The upsides of the job—employment security, great benefits, and an opportunity to truly understand your “client’s” business—make dealing with the inevitable brainblocks a problem well worth it.

At a recent workshop at the School of Visual Concepts, Jerry Kopec, creative director for Seattle’s Group Health Cooperative, shared some of the tips his group practices to keep it fresh.

Tops on the list, according to Kopec, is to take responsibility. It’s all too easy for in-house creatives to blame the client, a lack of time, a paltry budget, or sheer boredom for doing something less-than-great. It’s up to you, Kopec says. You have to take responsibility for the work, and for educating your clients and colleagues if they aren’t seeing the wisdom of doing well-designed, conceptual solutions.

Once you’ve made the commitment to keep the creative standards high, what do you do to unearth fresh ideas?
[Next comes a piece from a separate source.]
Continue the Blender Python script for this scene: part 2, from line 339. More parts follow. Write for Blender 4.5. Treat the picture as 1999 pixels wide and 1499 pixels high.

Kopec suggests you get out and kick the tires. By visiting stores (your own and your competitors), touring the factory, talking to customers and the people out on the front lines, you’ll likely see things in a new light, and possibly pick up a tidbit you can use as the inspiration for a creative idea.

Kopec also advises creatives to get smart about your industry and competition. Read competitors’ web sites, check out industry marketing blogs (or start one if they don’t exist), and spend some time with creative industry publications, awards books, and web sites. The point isn’t to plagiarize, of course. It’s to energize your brain and see how others have done some thinking outside the box.

The last suggestion Kopec makes, along with learning some simple brainstorming tactics, is to make sure you spend some time adding raw material to your temporal lobes. All creative ideas, he points out, are simply the recombination of two or more known ideas. Thus, the more you have packed between your ears, the more material you have to draw from when it’s time to come up with a new marketing idea. Whether it’s hitting a rodeo, listening to an opera, or checking out a swap meet, Kopec says you can never go wrong by trying new things outside your comfort zone and building a “well-furnished mind.”

These ideas alone are no cure-all for in-house creative fatigue, but they’re guaranteed to beat doing nothing and staying stuck.